The total number of incidents, even over a defined period of time, is meaningless by itself. There is no absolute scale for danger. What we really want to know is how dangerous one thing is relative to another, with the second being something familiar that we have some intuitive sense about.
Let's say you had absolutely accurate statistics that there were 100 crimes on the Red Trail. So what? Is that high, low, normal? You can't tell from this alone whether you should consider it dangerous to take the Red Trail.
The Blue Trail had only 50 crimes. But does that make it safer? Is the same time period being compared? How many people went on each trail? How long did they stay on each trail?
What was the nature of the crimes? If 10 of the crimes on the Blue Trail where stabbings, but 97 out of 100 on the Red Trail were theft of unattended items, does that change your mind which trail you'd rather take?

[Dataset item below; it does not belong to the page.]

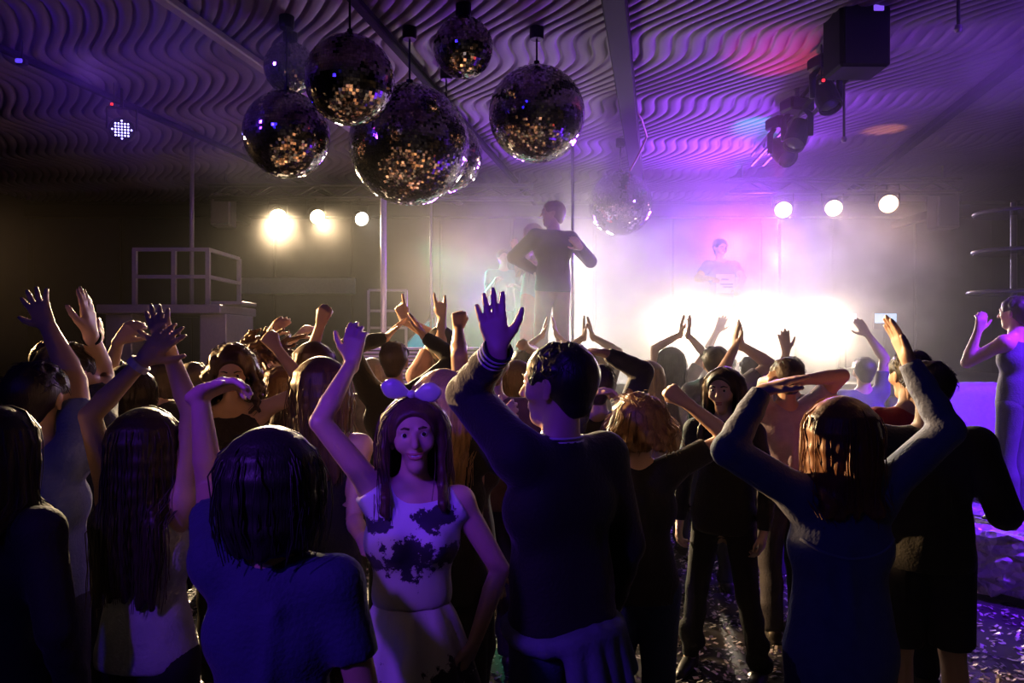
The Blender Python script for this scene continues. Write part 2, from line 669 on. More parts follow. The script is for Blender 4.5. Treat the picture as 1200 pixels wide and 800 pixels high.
def coarsen(V, F, mask, cell):
    """fewer, larger faces where clothing lies over the skin"""
    key = np.arange(len(V)) + 10 ** 9
    q = np.floor(V[mask] / cell).astype(np.int64)
    key = key.astype(np.int64)
    q = q - q.min(0)
    key[mask] = q[:, 0] + q[:, 1] * 1000 + q[:, 2] * 1000000
    uq, inv = np.unique(key, return_inverse=True)
    cnt = np.bincount(inv).astype(float)
    NV = np.stack([np.bincount(inv, V[:, i]) / cnt for i in range(3)], 1)
    T = np.concatenate([F[:, [0, 1, 2]], F[:, [0, 2, 3]]])
    T = inv[T]
    T = T[(T[:, 0] != T[:, 1]) & (T[:, 1] != T[:, 2]) & (T[:, 0] != T[:, 2])]
    _, keep = np.unique(np.sort(T, 1), axis=0, return_index=True)
    return NV, T[np.sort(keep)]


def rot_about(v, axis, ang):
    v, axis = np.array(v, float), N(axis)
    return v * cos(ang) + np.cross(axis, v) * sin(ang) + axis * np.dot(axis, v) * (1 - cos(ang))


# curl of index, middle, ring, little finger and of the thumb, spread
GEST = {
    'open': ([.10, .08, .10, .14], .15, .16),
    'spread': ([.05, .04, .06, .08], .0, .30),
    'flat': ([.05, .05, .05, .05], .2, .03),
    'soft': ([.28, .32, .36, .40], .3, .08),
    'cup': ([.42, .46, .50, .54], .3, .06),
    'fist': ([1, 1, 1, 1], .9, .0),
    'point': ([.03, .75, 1, 1], .6, .05),
    'two': ([.04, .9, .95, .06], .8, .08),
}


def hand(F, wrist, fdir, palm, side, gest, hl, fat=1.0):
    """palm with five bent fingers; fdir along the hand, palm = normal the palm faces"""
    fdir = N(fdir)
    palm = np.array(palm, float)
    palm = N(palm - fdir * np.dot(palm, fdir))
    thumb = np.cross(fdir, palm) * (1 if side > 0 else -1)
    s = hl / .185
    curls, tcurl, spread = GEST[gest]
    W = np.array(wrist, float)
    lens = [.082, .092, .086, .067]
    offs = [.029, .010, -.010, -.029]
    kl = [.084, .087, .083, .076]
    F.cone(W - fdir * .02 * s, W + fdir * .03 * s, .025 * s, .021 * s, k=.014, n=palm, s=.72)
    tips = []
    for i in range(4):
        K = W + fdir * kl[i] * s + thumb * offs[i] * s
        F.cone(W + fdir * .018 * s + thumb * offs[i] * .55 * s, K, .0165 * s, .0135 * s, k=.012 * s)
        d = N(fdir + thumb * spread * (1.5 - i) / 1.5 * (.9 if i != 3 else 1.1))
        ax = np.cross(d, palm)
        c = curls[i]
        p = K
        an = 0
        for seg, bend, r0, r1 in ((.45, 1.35, .0112, .0098), (.31, 1.75, .0098, .0090), (.24, .9, .0090, .0076)):
            an += c * bend
            q = p + rot_about(d, ax, an) * lens[i] * seg * s
            F.cone(p, q, r0 * s * fat, r1 * s * fat, k=.004)
            p = q
        tips.append(p)
    # thumb leaves the side of the palm near its base
    T0 = W + fdir * .022 * s + thumb * .024 * s
    if gest in ('fist', 'point', 'two'):
        T1 = W + fdir * .062 * s + thumb * .040 * s + palm * .018 * s
        T2 = W + fdir * .082 * s + thumb * .024 * s + palm * .038 * s
        T3 = W + fdir * .078 * s + thumb * .002 * s + palm * .042 * s
    else:
        o = .85 - .45 * tcurl
        T1 = T0 + N(fdir * .75 + thumb * o + palm * .25) * .046 * s
        T2 = T1 + N(fdir * .9 + thumb * o * .85 + palm * (.15 + tcurl * .5)) * .034 * s
        T3 = T2 + N(fdir * 1.0 + thumb * o * .6 + palm * (.1 + tcurl * .6)) * .028 * s
    F.cone(W + fdir * .012 * s + thumb * .012 * s, T1, .0185 * s, .0135 * s, k=.012)
    F.cone(T1, T2, .0128 * s, .0112 * s, k=.005)
    F.cone(T2, T3, .0112 * s, .0090 * s, k=.005)


def ik(S, W, L1, L2, hint):
    S, W, hint = (np.array(q, float) for q in (S, W, hint))
    d = W - S
    D = np.linalg.norm(d)
    mx = (L1 + L2) * .985
    if D > mx:
        W = S + d / D * mx
        d = W - S
        D = mx
    mn = max(abs(L1 - L2) * 1.1, .12)
    if D < mn:
        W = S + d / (D + 1e-9) * mn
        d = W - S
        D = mn
    u = d / D
    a = (L1 * L1 - L2 * L2 + D * D) / (2 * D)
    h = math.sqrt(max(L1 * L1 - a * a, 0))
    p = hint - S
    p = p - u * np.dot(p, u)
    if np.linalg.norm(p) < 1e-4:
        p = np.cross(u, UP + .1)
    return S + u * a + N(p) * h, W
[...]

Even if you knew all these things, that still doesn't put either trail in perspective so that you can relate its safety with ordinary circumstances. In roughly April of 2017, there were 61 shootings in New York City. Does that mean you're safer on the Red Trail than walking the streets of NYC? Maybe, but you need a lot more info to draw any conclusions. How many of these shootings were on the street of people walking around? You plan on doing only day hikes on the Red Trail. How many of the 100 crimes were during the day? How many of the NYC shootings were during the day? It's really hard to get a apples to apples comparison.
Also beware of anecdotal evidence. People tend to remember and report unusual incidents more than the ordinary. Your cousin's friend's sister tells of this creepy-looking guy following her on the Red Trail. However, there were probably far more creepy-looking guys going the same way as her last time she walked around NYC. She doesn't tell stories of those since people going the same way walking behind you in NYC is a expected occurrence.
In neither of these cases anything bad actually happened. So not only is there strong reporting bias, it's not clear there is anything to report. The one creepy-looking guy on the Red Trail might have just been there by random chance with no ill intent. However, two of the many people that happened to be walking behind her in NYC might have been thinking how to maneuver themselves to snatch her purse, but didn't get a chance to pull it off.
Basically, without a lot of detailed information, most of these statistics mean very little. And, those details are either just not available, or would be a huge amount of work to gather.
If you like hiking, go hiking. Take the usual basic precautions, but don't obsess about them to the point it detracts from your hiking unless you have specific actionable information. Realize that specific actionable information is very rare.